11. Tributação sobre lucros e dividendos, eliminando isenção de Imposto de Renda sobre pessoas físicas e jurídicas, também prevista pela lei nº 9249/1995, na declaração de benefícios auferidos por suas participações acionárias.
12. Adoção de regime progressivo para o Imposto Territorial Rural sobre propriedades improdutivas.
13. Extensão do Imposto sobre Propriedade de Veículos Automotores (IPVA) para barcos e aviões.
14. Adoção de Imposto sobre Grandes Fortunas (IGF), com alíquota anual variável de 0,5% a 1,0% sobre os detentores de patrimônio líquido superior a oito mil vezes o limite de isenção previsto no Imposto de Renda para Pessoa Física (IRPF) do período arrecadatório.
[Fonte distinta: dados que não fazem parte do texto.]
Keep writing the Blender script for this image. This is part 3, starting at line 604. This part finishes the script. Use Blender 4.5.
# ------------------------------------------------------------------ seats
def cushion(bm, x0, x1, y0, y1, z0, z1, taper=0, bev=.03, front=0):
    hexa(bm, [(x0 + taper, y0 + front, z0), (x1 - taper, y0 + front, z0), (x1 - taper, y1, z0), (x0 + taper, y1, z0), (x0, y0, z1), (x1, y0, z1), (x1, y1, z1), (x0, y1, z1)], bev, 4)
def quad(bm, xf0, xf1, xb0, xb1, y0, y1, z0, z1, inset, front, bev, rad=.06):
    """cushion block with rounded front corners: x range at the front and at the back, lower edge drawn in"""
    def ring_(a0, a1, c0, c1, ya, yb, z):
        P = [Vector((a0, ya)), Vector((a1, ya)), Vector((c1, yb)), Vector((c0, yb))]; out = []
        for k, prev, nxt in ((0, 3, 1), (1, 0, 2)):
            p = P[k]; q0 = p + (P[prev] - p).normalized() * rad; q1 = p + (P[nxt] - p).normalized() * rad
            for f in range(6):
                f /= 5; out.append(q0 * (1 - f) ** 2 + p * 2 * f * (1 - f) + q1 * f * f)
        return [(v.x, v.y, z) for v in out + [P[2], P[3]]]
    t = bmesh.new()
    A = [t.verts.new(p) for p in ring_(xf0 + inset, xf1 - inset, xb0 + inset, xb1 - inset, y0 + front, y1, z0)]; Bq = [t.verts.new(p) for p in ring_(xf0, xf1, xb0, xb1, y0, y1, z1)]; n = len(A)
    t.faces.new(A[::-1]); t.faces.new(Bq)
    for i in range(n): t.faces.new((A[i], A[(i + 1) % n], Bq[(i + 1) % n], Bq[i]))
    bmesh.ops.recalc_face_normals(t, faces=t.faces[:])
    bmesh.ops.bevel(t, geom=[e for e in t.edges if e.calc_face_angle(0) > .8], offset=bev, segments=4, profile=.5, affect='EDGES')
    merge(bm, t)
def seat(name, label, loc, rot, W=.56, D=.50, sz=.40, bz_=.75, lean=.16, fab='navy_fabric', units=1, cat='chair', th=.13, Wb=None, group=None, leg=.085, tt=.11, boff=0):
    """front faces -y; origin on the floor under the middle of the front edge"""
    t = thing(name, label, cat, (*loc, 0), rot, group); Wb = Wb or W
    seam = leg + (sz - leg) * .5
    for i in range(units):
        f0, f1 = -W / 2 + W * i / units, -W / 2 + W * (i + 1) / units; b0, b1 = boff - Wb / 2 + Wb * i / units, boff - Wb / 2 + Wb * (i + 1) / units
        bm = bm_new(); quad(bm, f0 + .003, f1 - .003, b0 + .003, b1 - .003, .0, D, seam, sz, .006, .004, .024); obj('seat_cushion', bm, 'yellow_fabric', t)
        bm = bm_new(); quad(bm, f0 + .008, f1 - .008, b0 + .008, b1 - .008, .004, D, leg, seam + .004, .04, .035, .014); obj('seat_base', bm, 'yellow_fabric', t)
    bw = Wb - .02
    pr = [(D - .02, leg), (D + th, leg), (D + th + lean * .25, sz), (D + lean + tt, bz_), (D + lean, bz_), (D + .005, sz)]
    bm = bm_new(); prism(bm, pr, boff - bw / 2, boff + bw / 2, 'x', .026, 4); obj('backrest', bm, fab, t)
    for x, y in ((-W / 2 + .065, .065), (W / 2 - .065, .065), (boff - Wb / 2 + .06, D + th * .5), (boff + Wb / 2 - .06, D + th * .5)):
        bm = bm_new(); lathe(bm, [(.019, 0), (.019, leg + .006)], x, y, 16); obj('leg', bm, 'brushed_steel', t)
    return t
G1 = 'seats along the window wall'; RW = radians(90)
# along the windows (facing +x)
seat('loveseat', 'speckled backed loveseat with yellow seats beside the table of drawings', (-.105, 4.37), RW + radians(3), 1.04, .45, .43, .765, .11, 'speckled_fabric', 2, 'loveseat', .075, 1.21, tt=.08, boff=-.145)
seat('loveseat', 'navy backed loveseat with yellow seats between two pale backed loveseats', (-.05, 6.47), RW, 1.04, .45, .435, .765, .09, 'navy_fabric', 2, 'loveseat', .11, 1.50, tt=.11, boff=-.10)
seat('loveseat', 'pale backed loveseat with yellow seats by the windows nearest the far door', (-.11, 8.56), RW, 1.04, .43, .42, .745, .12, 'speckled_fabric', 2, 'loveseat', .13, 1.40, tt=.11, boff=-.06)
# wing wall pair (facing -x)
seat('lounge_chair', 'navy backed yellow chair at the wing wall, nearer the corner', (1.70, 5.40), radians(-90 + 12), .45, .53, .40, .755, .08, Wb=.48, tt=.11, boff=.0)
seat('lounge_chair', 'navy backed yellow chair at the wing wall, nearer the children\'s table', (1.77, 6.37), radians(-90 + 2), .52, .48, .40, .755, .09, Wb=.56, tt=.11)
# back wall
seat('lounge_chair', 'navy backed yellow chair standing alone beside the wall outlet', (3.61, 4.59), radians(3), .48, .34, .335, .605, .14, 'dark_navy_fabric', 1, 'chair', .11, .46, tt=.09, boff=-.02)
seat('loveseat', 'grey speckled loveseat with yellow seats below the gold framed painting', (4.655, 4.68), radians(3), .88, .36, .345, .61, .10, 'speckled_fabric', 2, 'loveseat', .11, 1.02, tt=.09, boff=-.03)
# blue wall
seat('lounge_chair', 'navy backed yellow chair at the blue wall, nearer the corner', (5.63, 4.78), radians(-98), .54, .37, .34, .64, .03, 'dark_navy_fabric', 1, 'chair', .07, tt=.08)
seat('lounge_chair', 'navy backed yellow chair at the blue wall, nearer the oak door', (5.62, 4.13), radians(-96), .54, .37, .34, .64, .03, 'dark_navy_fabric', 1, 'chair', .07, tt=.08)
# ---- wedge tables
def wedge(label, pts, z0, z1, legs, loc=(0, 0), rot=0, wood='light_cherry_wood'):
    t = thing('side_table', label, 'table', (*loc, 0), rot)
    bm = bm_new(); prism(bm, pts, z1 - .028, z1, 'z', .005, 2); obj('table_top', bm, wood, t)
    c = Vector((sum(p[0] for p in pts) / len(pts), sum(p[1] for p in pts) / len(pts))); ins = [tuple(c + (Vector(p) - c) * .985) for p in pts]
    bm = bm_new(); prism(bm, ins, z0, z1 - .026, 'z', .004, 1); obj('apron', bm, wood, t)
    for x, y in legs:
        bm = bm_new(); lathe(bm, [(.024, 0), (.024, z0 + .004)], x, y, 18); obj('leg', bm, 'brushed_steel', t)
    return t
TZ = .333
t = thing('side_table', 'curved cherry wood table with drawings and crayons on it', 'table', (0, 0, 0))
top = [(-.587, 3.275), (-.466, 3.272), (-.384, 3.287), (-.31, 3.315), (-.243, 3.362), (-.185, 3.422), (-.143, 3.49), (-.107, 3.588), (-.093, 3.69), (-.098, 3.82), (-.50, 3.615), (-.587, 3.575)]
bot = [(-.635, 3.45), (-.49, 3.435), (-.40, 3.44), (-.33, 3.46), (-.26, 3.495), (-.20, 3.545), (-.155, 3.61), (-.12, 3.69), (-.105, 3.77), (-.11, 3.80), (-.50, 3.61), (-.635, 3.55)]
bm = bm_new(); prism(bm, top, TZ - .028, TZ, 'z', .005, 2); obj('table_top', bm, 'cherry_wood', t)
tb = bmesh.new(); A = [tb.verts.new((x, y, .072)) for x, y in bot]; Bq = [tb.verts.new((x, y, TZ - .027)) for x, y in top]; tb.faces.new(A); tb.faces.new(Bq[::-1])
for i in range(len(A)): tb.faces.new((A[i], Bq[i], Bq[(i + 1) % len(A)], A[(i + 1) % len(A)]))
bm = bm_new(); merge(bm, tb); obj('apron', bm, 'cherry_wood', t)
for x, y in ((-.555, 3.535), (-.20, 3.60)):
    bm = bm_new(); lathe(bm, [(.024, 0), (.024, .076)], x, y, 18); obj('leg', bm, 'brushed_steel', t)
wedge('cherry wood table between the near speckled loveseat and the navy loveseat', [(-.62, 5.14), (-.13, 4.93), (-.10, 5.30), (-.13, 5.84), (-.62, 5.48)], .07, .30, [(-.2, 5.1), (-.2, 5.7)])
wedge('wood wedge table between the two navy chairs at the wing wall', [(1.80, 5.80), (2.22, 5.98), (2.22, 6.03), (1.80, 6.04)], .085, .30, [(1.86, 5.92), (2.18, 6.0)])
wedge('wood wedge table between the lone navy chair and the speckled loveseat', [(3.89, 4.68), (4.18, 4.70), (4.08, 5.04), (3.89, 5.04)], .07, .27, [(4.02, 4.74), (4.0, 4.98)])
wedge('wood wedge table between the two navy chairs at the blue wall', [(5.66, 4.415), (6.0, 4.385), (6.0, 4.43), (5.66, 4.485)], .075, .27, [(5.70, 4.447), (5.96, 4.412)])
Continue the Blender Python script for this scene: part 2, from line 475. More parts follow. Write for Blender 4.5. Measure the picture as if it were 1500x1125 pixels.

15.Revisão da tabela do imposto de renda sobre pessoas físicas, com aumento do piso de isenção e ampliação progressiva das faixas de contribuição.
16. Aumento do imposto sobre doações e grandes heranças, com repactuação do valor arrecadado entre União, estados e municípios.
17. Fim da isenção de contribuição previdenciária dos exportadores agrícolas e das entidades filantrópicas que cobram por prestação de serviços.
18. Revisão da Lei Kandir, com adoção de regras tributárias que gravem a exportação de bens e serviços.
19. Cessão de crédito da Dívida Ativa da União, com a regulamentação da securitização de recebíveis, através de leilões por menor deságio.
20. Formação de fundos para investimentos em projetos específicos, lastreados pela captação de crédito junto ao Novo Banco de Desenvolvimento (BRICS), instituições financeiras multilaterais e bancos chineses.
21. Aceleração da integração regional da América do Sul, impulsionando o Banco do Sul, projetos comuns de infraestrutura e instituições destinadas a esse objetivo, como o Fundo para Convergência Estrutural do Mercosul (FOCEM) e o Banco de Desenvolvimento da América Latina (CAF).
22. Normatização dos acordos de leniência para empresas cujos executivos ou acionistas estejam envolvidos em delitos contra a ordem econômica ou casos de corrupção, com a aprovação da Medida Provisória 703/2015.